The outlook for global investment banks (GIBs) is stable for 2016, as strengthened capital and liquidity -- driven by regulatory reforms -- will continue to bolster banks' credit quality, said Moody's Investors Service. However, the challenging operating environment, elevated conduct and restructuring costs and revenue headwinds will continue to pressure banks' profitability.
Moody's said the GIBs asset quality will remain strong, but could see some deterioration -- particularly in the areas of leveraged lending, energy & commodities and emerging markets.
While an expected increase in US interest rates will alleviate some margin pressure and provide slight improvements in revenue from the banks' fixed-income, commodities and currency trading businesses, Moody's analysts said banks' struggle to generate satisfactory earnings will continue.
"The global banking regulatory changes since 2008 have driven US and European investment banks to strengthen their capital, liquidity and leverage profiles, but most are still struggling to earn their cost of capital as they face tepid global growth and increased compliance costs," said Moody's Managing Director Robert Young.
The challenging operating environment for the GIBs' capital markets franchises will lead to further emphasis on investing in technology and pursuing less capital- and people-intensive business models. Moody's said the banks' focus on improving efficiency will continue driving efforts to alter business mix by reducing geographic footprint, exiting high-capital intensity businesses and running off legacy portfolios.
"Revenue headwinds and ongoing regulatory pressures have left global investment banks with limited options," said Young. "For management, business restructuring and expense reduction are the key remaining levers to drive improved returns."

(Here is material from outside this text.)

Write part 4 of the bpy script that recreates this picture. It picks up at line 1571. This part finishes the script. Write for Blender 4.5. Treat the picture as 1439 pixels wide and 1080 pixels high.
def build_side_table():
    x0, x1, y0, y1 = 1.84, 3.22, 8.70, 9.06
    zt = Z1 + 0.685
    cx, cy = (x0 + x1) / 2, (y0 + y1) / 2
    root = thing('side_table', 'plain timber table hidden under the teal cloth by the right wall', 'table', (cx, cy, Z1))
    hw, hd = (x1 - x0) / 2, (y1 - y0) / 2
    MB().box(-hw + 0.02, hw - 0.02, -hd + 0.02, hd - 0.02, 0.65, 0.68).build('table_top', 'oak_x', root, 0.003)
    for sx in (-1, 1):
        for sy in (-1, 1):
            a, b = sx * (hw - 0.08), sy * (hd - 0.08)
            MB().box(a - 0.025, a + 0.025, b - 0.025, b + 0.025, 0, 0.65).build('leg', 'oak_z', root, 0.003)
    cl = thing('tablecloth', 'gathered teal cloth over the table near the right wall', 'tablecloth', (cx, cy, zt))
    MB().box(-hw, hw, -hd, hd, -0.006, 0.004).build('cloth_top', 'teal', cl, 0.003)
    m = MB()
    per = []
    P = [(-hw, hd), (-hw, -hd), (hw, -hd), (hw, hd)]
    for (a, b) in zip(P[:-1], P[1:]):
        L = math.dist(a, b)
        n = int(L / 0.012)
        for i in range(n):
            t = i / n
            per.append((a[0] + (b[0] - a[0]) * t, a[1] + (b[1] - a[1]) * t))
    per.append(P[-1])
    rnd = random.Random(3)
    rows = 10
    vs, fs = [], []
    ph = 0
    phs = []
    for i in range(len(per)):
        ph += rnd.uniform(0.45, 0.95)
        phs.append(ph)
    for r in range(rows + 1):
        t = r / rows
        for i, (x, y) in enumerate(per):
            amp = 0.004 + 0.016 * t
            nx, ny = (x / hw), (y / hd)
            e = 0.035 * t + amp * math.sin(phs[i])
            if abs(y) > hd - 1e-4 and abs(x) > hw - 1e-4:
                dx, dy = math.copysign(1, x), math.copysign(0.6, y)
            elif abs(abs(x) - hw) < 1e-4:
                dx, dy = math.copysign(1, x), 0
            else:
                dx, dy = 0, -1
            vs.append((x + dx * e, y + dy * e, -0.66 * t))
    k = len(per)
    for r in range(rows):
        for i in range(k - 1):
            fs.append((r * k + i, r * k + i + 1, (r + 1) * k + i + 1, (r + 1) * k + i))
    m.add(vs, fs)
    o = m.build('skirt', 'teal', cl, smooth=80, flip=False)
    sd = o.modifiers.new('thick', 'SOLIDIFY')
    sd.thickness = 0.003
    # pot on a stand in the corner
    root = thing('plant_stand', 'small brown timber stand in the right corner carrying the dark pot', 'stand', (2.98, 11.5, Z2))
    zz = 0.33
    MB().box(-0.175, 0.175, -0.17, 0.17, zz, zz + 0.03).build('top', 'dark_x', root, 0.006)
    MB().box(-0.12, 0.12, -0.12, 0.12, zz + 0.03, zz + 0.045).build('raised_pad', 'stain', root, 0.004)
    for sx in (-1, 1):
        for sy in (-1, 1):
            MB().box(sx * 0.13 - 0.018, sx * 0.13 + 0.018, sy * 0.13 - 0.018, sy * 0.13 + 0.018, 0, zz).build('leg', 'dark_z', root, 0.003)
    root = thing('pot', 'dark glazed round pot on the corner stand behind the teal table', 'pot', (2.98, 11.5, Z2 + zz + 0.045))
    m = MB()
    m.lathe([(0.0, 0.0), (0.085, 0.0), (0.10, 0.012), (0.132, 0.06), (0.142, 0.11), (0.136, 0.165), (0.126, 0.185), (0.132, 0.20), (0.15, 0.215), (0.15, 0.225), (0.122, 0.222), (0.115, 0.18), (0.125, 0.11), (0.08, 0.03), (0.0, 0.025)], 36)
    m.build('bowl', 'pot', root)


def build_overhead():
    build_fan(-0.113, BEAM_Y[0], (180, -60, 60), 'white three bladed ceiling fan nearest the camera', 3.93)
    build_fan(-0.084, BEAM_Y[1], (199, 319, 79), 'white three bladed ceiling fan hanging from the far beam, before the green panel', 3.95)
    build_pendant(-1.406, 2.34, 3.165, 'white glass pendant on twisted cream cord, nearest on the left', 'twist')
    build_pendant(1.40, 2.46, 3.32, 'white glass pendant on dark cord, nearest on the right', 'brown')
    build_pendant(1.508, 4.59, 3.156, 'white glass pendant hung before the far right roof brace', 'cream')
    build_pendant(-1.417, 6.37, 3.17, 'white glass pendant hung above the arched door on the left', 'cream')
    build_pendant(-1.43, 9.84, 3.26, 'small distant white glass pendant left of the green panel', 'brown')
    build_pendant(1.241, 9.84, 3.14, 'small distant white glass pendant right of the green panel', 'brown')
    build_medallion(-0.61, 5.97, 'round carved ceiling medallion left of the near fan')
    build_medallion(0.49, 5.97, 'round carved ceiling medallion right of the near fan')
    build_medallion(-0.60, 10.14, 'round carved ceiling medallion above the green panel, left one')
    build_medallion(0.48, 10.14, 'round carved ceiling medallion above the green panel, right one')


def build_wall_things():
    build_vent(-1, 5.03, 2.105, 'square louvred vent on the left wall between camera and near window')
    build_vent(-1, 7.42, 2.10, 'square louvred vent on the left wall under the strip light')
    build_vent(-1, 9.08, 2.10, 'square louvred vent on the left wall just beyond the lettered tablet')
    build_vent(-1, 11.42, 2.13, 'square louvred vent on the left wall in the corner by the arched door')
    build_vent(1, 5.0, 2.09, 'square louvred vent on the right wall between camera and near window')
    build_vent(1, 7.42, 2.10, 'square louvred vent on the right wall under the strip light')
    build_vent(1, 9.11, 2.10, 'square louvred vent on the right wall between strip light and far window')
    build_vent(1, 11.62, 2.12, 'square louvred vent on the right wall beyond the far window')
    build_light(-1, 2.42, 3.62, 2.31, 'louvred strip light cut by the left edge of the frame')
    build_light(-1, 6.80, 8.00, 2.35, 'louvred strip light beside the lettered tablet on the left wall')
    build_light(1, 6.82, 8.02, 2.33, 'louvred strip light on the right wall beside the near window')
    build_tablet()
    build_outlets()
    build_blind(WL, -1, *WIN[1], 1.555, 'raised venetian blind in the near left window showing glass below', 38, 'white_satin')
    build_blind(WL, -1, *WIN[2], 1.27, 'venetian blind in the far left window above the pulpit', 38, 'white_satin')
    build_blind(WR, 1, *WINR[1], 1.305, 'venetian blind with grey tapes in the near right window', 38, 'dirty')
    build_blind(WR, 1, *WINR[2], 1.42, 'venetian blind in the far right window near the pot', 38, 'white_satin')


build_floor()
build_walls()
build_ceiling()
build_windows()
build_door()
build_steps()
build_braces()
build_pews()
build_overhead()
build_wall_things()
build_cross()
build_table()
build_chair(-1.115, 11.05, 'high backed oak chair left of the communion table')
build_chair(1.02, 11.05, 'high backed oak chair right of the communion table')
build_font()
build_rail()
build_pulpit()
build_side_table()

Moody's said the GIBs will continue to grapple with ongoing probes and litigation regarding legacy conduct and market practices; however, their litigation risks, albeit presenting ongoing drains on profitability, will remain manageable. Since 2008, the banks have recorded around USD219 billion in litigation provisions -- two-thirds of which are attributed to the US GIBs, who had higher exposures to US mortgages and started to provision for related litigation earlier than their European peers.